UK 22/2017, Antisemitismus (Seite 2: „Das Schwein des Anstoßes“)
Gäbe es keinen Antisemitismus mehr, wären er und Antijudaismus Geschichte – dann, dann vielleicht könnte ich dem Wunsch nach Erhalt der Darstellungen unter Einschränkungen zustimmen.
Doch unsere Umwelt ist bilderlastig. So kann es doch kein anderes Ziel geben, als die antisemitische Schmähskulptur umgehend abzudecken oder – wie im Artikel vorgeschlagen  – „an einen musealen Ort zu Forschungs- und Bildungszwecken“ zu bringen. Natürlich sollte mit allen Darstellungen gleicher oder ähnlicher Aussage ebenso verfahren werden. Die erläuternden Texte, wie in der St. Marien-Kirche in Lemgo, sollten allein „die Geschichte der Judenfeindschaft (…) in der Kirche sichtbar“ machen.

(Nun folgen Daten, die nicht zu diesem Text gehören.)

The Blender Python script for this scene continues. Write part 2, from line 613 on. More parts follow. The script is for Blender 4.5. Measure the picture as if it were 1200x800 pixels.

Dass eine „formale Entschuldigung für die Fehler unserer Ahnen ohne aktuelle Einstellungskorrekturen“, so der Brauchtumsforscher Manfred Becker-Huberti, unsinnig ist, dem stimme ich klar zu. Genau daran müssen wir, muss jeder Christ, jede Christin, jeder Mensch arbeiten.
Aus der 1999 erfolgten Änderung von Artikel 1 der westfälischen Kirchenordnung – „Gott, (…) der in dem Juden Jesus, (…) Kirche und Israel gemeinsam zu seinen Zeugen und zu Erben seiner Verheißung macht“ – müssen dringend deutliche und praktisch nachvollziehbare Folgerungen gezogen werden. Dazu gehört, denke ich, vor allem, von und mit jüdischen Menschen zu lernen.
Konsequenz könnte ein Überprüfen der Inhalte der Perikopenordnung, mancher Gesangbuchlieder oder auch Gottesdienstordnungen auf antijüdische Tendenzen, grundsätzliche Überlegungen zum Israelsonntag sein. Auf diese Weise würde im praktischen Lebensvollzug deutlich, dass wir Nachgeborenen der Shoa ernsthaft Verantwortung übernehmen.